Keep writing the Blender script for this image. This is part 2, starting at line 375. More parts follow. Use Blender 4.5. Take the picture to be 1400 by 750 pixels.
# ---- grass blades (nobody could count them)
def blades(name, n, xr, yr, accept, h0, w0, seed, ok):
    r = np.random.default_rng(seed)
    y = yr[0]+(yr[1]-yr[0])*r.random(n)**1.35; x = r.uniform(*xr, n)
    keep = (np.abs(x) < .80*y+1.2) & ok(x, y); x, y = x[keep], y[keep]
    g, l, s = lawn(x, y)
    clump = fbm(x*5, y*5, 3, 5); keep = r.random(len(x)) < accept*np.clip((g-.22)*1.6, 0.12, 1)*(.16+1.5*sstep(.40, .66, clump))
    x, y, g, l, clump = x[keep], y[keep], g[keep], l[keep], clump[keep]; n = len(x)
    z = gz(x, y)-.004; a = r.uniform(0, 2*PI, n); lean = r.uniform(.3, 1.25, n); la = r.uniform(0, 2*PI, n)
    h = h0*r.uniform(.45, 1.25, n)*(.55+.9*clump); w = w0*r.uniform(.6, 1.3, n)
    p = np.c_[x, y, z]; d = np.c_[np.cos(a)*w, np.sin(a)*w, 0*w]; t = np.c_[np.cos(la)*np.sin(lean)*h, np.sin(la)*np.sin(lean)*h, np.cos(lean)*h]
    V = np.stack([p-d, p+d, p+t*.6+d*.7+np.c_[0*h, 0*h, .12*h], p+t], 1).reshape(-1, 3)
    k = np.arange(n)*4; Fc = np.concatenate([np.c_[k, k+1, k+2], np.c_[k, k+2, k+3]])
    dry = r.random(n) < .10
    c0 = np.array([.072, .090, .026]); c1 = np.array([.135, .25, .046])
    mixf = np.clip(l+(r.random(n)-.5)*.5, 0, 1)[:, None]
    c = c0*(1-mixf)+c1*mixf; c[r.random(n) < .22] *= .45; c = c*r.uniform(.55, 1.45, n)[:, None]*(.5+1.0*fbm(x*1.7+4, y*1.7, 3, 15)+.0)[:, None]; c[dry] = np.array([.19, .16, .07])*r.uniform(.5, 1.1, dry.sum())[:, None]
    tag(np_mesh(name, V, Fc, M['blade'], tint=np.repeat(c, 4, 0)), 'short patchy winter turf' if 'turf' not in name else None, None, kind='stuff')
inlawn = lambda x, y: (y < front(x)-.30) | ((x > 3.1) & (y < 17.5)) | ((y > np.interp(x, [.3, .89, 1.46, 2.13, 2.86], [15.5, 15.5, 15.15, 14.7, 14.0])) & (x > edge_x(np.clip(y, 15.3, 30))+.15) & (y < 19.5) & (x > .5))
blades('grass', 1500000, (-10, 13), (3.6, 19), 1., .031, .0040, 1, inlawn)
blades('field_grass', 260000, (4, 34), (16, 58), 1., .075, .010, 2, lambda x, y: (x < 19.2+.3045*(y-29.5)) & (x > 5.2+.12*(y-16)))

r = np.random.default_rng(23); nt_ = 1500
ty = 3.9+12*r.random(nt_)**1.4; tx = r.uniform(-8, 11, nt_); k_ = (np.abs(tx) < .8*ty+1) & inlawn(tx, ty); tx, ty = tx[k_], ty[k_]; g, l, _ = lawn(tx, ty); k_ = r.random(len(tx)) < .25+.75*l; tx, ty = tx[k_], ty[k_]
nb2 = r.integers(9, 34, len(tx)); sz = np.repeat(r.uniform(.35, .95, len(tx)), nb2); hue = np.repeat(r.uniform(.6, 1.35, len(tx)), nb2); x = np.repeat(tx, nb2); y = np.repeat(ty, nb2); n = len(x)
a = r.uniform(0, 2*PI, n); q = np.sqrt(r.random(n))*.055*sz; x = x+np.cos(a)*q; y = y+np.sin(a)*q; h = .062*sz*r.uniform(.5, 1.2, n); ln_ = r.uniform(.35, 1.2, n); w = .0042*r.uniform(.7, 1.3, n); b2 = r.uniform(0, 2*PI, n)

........

» **Aim**:
All of the lines above must be returned exactly.

» **Solution**:
Keep writing the Blender script for this image. This is part 2, starting at line 375. More parts follow. Use Blender 4.5. Take the picture to be 1400 by 750 pixels.
# ---- grass blades (nobody could count them)
def blades(name, n, xr, yr, accept, h0, w0, seed, ok):
    r = np.random.default_rng(seed)
    y = yr[0]+(yr[1]-yr[0])*r.random(n)**1.35; x = r.uniform(*xr, n)
    keep = (np.abs(x) < .80*y+1.2) & ok(x, y); x, y = x[keep], y[keep]
    g, l, s = lawn(x, y)
    clump = fbm(x*5, y*5, 3, 5); keep = r.random(len(x)) < accept*np.clip((g-.22)*1.6, 0.12, 1)*(.16+1.5*sstep(.40, .66, clump))
    x, y, g, l, clump = x[keep], y[keep], g[keep], l[keep], clump[keep]; n = len(x)
    z = gz(x, y)-.004; a = r.uniform(0, 2*PI, n); lean = r.uniform(.3, 1.25, n); la = r.uniform(0, 2*PI, n)
    h = h0*r.uniform(.45, 1.25, n)*(.55+.9*clump); w = w0*r.uniform(.6, 1.3, n)
    p = np.c_[x, y, z]; d = np.c_[np.cos(a)*w, np.sin(a)*w, 0*w]; t = np.c_[np.cos(la)*np.sin(lean)*h, np.sin(la)*np.sin(lean)*h, np.cos(lean)*h]
    V = np.stack([p-d, p+d, p+t*.6+d*.7+np.c_[0*h, 0*h, .12*h], p+t], 1).reshape(-1, 3)
    k = np.arange(n)*4; Fc = np.concatenate([np.c_[k, k+1, k+2], np.c_[k, k+2, k+3]])
    dry = r.random(n) < .10
    c0 = np.array([.072, .090, .026]); c1 = np.array([.135, .25, .046])
    mixf = np.clip(l+(r.random(n)-.5)*.5, 0, 1)[:, None]
    c = c0*(1-mixf)+c1*mixf; c[r.random(n) < .22] *= .45; c = c*r.uniform(.55, 1.45, n)[:, None]*(.5+1.0*fbm(x*1.7+4, y*1.7, 3, 15)+.0)[:, None]; c[dry] = np.array([.19, .16, .07])*r.uniform(.5, 1.1, dry.sum())[:, None]
    tag(np_mesh(name, V, Fc, M['blade'], tint=np.repeat(c, 4, 0)), 'short patchy winter turf' if 'turf' not in name else None, None, kind='stuff')
inlawn = lambda x, y: (y < front(x)-.30) | ((x > 3.1) & (y < 17.5)) | ((y > np.interp(x, [.3, .89, 1.46, 2.13, 2.86], [15.5, 15.5, 15.15, 14.7, 14.0])) & (x > edge_x(np.clip(y, 15.3, 30))+.15) & (y < 19.5) & (x > .5))
blades('grass', 1500000, (-10, 13), (3.6, 19), 1., .031, .0040, 1, inlawn)
blades('field_grass', 260000, (4, 34), (16, 58), 1., .075, .010, 2, lambda x, y: (x < 19.2+.3045*(y-29.5)) & (x > 5.2+.12*(y-16)))

r = np.random.default_rng(23); nt_ = 1500
ty = 3.9+12*r.random(nt_)**1.4; tx = r.uniform(-8, 11, nt_); k_ = (np.abs(tx) < .8*ty+1) & inlawn(tx, ty); tx, ty = tx[k_], ty[k_]; g, l, _ = lawn(tx, ty); k_ = r.random(len(tx)) < .25+.75*l; tx, ty = tx[k_], ty[k_]
nb2 = r.integers(9, 34, len(tx)); sz = np.repeat(r.uniform(.35, .95, len(tx)), nb2); hue = np.repeat(r.uniform(.6, 1.35, len(tx)), nb2); x = np.repeat(tx, nb2); y = np.repeat(ty, nb2); n = len(x)
a = r.uniform(0, 2*PI, n); q = np.sqrt(r.random(n))*.055*sz; x = x+np.cos(a)*q; y = y+np.sin(a)*q; h = .062*sz*r.uniform(.5, 1.2, n); ln_ = r.uniform(.35, 1.2, n); w = .0042*r.uniform(.7, 1.3, n); b2 = r.uniform(0, 2*PI, n)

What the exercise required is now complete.